The new directive changes that. It will officially recognize crypto (at least certain types of it) as a legitimate form of personal wealth for individuals applying for one of the most common types of home loans in the country.

Millions of Americans now hold some form of cryptocurrency, and for a growing number, it represents a sizable share of their net worth. Ownership in crypto has skyrocketed, with 28% of American adults, or 65 million people, owning cryptocurrency in 2025. 

By allowing crypto to count toward mortgage applications, the government is expanding access to homeownership for a large group previously left out of the system

But critics do see some risks.
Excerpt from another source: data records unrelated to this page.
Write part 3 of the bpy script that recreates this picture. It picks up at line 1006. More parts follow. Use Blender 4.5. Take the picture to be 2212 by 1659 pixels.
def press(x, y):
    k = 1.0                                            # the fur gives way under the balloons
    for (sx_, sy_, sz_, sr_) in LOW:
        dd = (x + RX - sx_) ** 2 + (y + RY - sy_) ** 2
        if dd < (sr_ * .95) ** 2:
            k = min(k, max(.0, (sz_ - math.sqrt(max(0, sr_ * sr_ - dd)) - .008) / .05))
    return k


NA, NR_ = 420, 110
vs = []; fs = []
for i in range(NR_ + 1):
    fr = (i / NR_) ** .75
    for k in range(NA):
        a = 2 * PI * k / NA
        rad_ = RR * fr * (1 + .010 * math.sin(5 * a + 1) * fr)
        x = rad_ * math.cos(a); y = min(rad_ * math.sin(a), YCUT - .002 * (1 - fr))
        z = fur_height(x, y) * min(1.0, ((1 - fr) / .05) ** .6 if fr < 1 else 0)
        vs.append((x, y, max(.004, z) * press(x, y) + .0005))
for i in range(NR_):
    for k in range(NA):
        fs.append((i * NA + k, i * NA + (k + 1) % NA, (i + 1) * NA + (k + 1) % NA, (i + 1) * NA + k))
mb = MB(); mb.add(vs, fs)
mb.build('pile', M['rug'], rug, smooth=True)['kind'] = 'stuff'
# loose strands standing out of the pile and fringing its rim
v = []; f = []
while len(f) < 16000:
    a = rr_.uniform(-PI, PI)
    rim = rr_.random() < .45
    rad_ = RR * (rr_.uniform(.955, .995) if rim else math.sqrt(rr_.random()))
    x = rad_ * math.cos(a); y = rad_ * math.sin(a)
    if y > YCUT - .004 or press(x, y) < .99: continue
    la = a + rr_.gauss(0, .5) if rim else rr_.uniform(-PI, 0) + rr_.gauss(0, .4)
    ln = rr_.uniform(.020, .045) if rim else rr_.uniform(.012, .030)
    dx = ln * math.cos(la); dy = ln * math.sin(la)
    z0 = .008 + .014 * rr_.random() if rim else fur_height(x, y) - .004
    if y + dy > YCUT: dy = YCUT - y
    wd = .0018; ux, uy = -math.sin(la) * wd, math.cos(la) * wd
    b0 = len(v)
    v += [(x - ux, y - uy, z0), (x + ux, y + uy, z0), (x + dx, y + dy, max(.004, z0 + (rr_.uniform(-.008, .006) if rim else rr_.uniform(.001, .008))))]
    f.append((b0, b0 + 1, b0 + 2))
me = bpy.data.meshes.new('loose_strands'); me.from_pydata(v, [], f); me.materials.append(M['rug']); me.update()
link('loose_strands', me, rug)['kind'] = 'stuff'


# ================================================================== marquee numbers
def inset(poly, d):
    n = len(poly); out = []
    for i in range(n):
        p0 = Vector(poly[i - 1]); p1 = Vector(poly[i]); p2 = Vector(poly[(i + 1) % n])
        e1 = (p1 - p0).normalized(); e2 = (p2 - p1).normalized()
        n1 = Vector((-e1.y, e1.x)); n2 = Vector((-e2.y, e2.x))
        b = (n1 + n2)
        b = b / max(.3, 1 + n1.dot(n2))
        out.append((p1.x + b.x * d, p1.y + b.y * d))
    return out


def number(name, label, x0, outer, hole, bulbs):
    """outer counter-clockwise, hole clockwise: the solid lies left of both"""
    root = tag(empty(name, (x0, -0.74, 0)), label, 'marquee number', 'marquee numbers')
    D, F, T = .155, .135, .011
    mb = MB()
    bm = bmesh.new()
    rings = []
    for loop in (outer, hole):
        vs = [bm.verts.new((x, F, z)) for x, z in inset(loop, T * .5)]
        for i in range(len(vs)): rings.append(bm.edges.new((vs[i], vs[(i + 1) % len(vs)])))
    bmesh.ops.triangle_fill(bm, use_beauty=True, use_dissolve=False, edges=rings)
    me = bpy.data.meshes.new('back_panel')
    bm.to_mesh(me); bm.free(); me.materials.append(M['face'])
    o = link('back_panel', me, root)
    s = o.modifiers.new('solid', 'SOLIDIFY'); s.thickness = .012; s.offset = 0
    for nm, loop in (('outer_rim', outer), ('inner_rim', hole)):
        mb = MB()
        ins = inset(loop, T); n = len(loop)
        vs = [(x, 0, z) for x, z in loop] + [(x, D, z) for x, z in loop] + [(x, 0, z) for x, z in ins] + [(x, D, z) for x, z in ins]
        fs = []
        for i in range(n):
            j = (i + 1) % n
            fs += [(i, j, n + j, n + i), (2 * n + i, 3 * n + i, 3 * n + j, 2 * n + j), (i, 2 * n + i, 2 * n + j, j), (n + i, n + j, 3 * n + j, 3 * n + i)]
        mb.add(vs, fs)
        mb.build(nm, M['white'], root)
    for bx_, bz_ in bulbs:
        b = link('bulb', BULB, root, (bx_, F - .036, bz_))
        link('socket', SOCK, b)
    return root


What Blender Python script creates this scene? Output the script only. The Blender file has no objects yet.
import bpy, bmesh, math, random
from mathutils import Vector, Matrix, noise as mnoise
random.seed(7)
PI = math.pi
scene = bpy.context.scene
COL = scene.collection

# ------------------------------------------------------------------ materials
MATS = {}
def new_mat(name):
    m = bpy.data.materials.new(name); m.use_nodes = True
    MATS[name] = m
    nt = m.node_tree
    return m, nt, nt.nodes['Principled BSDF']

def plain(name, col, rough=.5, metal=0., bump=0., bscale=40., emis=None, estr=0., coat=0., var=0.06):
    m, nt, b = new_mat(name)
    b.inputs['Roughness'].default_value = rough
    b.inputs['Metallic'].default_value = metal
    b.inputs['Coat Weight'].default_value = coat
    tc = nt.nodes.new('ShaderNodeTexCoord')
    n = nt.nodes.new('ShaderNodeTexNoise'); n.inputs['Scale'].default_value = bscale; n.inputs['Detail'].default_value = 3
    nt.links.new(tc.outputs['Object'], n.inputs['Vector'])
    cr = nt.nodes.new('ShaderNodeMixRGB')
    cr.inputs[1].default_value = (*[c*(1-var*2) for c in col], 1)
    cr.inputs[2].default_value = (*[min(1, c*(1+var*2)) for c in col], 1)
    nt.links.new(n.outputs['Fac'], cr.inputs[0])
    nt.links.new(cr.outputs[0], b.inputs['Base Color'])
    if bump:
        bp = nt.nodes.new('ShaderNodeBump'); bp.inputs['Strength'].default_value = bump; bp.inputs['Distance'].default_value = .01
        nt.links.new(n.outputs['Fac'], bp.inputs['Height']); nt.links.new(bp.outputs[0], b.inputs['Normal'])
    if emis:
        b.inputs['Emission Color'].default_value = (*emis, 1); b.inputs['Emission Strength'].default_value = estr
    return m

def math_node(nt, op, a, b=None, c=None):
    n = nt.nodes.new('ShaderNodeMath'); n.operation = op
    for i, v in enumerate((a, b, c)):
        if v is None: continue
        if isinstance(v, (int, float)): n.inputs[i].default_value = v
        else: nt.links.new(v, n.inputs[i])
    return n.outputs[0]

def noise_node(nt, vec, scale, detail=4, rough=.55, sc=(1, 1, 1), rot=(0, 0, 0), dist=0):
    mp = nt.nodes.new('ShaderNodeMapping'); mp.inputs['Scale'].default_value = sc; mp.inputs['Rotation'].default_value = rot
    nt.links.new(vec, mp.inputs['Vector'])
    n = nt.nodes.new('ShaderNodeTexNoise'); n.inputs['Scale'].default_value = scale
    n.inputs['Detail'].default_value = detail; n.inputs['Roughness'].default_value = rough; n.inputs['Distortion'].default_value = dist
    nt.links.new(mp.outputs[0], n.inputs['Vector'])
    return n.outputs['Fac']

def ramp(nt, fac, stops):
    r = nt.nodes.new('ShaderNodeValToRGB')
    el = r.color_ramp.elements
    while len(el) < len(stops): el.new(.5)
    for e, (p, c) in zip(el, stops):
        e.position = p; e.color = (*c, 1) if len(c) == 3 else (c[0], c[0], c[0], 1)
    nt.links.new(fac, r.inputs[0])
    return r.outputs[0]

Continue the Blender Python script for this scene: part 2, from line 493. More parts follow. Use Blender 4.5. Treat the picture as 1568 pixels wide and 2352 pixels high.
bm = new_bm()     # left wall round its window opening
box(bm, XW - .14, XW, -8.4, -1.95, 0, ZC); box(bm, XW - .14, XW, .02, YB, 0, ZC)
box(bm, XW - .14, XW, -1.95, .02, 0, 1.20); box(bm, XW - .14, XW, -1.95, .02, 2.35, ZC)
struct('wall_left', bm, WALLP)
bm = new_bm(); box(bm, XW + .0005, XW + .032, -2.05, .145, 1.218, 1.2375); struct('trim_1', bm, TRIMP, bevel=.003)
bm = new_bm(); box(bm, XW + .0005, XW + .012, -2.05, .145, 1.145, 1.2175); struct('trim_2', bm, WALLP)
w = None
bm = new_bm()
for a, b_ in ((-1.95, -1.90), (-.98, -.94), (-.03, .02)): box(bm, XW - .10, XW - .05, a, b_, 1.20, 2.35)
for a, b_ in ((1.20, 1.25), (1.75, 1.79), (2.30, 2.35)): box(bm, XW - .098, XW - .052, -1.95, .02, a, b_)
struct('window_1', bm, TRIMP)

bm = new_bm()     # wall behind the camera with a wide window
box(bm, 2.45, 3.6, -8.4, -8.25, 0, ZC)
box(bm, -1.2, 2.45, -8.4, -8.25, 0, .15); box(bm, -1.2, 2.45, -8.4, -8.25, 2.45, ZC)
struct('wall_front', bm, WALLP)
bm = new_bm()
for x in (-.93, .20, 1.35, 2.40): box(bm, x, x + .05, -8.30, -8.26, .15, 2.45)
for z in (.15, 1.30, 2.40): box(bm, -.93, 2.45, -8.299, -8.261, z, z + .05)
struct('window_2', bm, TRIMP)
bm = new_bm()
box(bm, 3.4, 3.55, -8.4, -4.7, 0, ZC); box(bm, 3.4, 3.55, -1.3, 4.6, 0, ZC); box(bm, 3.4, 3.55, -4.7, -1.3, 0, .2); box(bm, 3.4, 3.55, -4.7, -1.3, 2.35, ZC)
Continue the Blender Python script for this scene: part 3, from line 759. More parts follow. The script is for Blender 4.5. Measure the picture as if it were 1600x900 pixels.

Cryptocurrency remains a highly volatile asset class, with prices that can swing dramatically in short periods of time. Tying that volatility to the housing market, particularly through government-backed institutions like Fannie Mae and Freddie Mac, raises concerns about long-term financial stability. 

Some housing experts warn that allowing crypto-based qualifications could increase risk exposure for the firms and, by extension, the broader mortgage system.

The policy also adds complexity to an already strained housing market. Fannie and Freddie were placed under federal conservatorship during the 2008 financial crisis to stabilize the housing system. Changes to how they assess risk can have downstream effects on mortgage rates, loan availability, and market confidence

How It Affects Readers

If implemented, individuals with verified crypto holdings on U.S.-based exchanges may no longer need to liquidate their digital assets to strengthen a mortgage application. This would make it easier for crypto investors to buy homes while preserving their investments, avoiding taxable events from selling crypto holdings.

But not all crypto is treated equally under the new policy. Only assets stored on U.S.-regulated centralized exchanges qualify.

That means crypto held in personal wallets, decentralized finance platforms, or on overseas exchanges won’t count toward mortgage eligibility. Applicants will also need to demonstrate proof of ownership and provide documentation from recognized exchanges.

Beyond individual buyers, this move could ripple through the mortgage industry as lenders, appraisers, and risk assessors adapt to the inclusion of digital assets. If crypto values fall sharply, an event not at all uncommon in the industry, the financial standing of recent homebuyers could deteriorate, which could vastly increase default risks. 

That may affect the balance sheets of Fannie Mae and Freddie Mac, two entities already carrying significant exposure to the U.S. housing market.

This policy could open the door for crypto investors to access government-backed home loans. But it also brings new risks to a system that has been vulnerable to financial crises in the past. The policy is in the early stages and could still face legal and regulatory hurdles before full implementation.